The most straightforward, accurate, and secure manner in which to address these issues, however, is the utilization of an insurance trust. The trust would be designated as the owner and the beneficiary of the insurance policy. The terms of the trust would require that only the outstanding obligation required to be paid by the PSA be paid from the policy to the ex-spouse, with all remaining policy proceeds payable to the children, trusts for their benefit, or other desired beneficiaries. The trust should contain the specific present value calculations and payments owed to the former spouse depending on the year of the decedent’s death (such as the one detailed above) to avoid any dispute over the propriety of the assumptions and/or calculations. The utilization of such a trust would ensure that the appropriate amount of the proceeds is received by the former spouse, eliminate the administrative burden of having to annually adjust beneficiaries or reduce an insurance obligation, and avoid the type of litigation seen in Konczyk and Vasconi.
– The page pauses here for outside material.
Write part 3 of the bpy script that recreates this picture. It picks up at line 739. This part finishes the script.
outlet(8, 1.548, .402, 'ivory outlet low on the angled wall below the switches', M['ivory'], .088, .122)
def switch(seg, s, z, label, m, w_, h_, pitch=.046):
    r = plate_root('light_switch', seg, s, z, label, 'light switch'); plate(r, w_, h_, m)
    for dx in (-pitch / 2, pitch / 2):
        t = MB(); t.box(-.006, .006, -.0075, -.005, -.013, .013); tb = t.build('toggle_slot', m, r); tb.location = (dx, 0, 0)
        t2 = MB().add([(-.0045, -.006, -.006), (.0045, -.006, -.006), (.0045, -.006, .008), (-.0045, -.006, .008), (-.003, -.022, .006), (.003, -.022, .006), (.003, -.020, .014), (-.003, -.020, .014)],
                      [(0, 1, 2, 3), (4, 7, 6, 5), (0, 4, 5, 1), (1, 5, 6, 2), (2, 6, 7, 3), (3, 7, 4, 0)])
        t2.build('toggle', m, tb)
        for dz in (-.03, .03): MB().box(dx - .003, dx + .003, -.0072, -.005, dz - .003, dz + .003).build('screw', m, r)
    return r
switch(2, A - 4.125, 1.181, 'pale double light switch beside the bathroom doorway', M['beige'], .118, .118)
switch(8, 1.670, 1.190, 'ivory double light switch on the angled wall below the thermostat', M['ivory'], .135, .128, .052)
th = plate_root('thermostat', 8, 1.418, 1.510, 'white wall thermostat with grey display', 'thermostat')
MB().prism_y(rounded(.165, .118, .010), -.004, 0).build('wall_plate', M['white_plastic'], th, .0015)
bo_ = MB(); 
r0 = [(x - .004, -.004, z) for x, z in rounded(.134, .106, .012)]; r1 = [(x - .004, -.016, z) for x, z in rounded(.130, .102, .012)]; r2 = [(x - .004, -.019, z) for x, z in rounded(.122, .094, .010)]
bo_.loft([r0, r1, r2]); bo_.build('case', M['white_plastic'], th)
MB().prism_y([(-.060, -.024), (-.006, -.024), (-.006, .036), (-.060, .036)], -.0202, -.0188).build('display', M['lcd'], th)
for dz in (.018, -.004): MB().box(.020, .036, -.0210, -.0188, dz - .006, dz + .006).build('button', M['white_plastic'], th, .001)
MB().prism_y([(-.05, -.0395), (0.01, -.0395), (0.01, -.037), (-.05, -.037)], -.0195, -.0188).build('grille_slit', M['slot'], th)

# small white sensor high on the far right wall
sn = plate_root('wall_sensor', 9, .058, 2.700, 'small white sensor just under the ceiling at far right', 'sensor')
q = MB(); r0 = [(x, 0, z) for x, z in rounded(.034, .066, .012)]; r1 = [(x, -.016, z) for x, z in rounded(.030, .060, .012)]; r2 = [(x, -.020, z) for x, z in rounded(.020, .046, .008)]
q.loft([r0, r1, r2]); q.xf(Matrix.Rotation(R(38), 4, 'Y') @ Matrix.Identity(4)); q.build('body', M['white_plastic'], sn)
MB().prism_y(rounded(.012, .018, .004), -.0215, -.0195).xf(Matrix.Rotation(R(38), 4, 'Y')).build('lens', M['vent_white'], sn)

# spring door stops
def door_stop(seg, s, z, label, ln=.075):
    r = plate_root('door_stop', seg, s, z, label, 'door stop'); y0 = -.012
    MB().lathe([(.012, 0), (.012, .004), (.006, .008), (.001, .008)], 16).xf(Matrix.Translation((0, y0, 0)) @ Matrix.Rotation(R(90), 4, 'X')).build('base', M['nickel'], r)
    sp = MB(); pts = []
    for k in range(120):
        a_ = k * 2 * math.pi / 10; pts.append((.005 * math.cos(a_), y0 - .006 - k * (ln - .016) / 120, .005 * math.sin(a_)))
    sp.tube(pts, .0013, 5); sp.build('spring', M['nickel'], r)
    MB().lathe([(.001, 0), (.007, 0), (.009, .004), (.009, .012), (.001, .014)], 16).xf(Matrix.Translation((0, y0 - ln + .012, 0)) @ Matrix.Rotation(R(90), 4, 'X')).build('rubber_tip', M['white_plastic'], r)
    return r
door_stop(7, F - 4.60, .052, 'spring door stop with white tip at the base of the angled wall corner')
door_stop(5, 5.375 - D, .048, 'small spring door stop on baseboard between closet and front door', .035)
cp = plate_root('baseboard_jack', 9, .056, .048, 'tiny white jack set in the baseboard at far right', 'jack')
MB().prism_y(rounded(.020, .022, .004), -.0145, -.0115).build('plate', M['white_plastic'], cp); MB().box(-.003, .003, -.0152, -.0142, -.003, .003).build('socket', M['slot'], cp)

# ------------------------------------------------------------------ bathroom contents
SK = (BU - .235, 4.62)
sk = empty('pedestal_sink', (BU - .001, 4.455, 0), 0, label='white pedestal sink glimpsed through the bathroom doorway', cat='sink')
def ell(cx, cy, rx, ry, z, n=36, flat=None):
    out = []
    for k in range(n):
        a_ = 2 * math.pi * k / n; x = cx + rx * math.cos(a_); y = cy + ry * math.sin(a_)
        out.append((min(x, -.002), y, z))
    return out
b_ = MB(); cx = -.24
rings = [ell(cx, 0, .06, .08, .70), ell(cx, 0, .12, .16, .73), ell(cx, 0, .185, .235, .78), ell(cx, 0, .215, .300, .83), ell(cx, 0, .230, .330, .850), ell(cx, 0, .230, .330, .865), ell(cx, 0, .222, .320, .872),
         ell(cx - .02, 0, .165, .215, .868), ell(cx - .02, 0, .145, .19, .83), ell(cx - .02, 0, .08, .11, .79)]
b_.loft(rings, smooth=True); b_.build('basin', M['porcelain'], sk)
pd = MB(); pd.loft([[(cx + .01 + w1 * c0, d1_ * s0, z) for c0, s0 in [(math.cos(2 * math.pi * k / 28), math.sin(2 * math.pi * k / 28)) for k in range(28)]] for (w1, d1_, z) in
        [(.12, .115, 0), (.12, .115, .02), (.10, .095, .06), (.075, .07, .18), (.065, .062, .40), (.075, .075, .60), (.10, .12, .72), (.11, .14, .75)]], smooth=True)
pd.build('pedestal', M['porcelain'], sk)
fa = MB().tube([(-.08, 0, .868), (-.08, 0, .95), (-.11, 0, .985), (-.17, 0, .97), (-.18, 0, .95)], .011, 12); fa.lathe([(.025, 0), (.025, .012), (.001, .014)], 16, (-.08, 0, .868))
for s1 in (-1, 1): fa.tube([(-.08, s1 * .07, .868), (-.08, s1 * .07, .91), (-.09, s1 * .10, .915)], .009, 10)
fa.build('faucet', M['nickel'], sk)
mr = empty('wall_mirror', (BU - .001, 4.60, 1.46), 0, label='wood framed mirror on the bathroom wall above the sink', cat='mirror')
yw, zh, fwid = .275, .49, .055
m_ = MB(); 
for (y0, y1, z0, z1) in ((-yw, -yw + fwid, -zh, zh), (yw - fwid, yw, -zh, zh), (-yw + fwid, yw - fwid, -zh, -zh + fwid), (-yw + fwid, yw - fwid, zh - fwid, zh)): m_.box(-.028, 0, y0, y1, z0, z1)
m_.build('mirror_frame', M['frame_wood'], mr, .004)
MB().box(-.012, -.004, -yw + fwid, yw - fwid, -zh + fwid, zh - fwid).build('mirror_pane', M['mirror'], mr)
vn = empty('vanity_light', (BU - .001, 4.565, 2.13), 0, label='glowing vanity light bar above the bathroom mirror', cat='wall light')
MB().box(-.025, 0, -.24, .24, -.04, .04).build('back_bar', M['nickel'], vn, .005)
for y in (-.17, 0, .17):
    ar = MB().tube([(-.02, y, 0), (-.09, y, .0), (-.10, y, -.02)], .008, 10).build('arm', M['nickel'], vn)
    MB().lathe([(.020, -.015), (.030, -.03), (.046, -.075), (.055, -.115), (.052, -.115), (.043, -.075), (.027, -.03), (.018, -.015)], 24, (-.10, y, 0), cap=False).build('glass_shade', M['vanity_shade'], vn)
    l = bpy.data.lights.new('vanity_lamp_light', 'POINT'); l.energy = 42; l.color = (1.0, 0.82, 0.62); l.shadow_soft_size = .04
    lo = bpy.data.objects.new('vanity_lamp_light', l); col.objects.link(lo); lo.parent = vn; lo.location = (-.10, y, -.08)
In sum, including a provision in the PSA that simply requires a client to maintain a life insurance policy for a term of years is insufficient to protect a client’s interests. At a minimum, the PSA should create a sliding scale of required coverage with a table that indicates the present value (net of income taxes) that is required each year of the term alimony obligation. Further, to ensure that the former spouse does not receive a windfall and to minimize the risks of future litigation, an insurance trust should be utilized to limit the amount of proceeds received by the spouse to the outstanding alimony obligation as established by the PSA.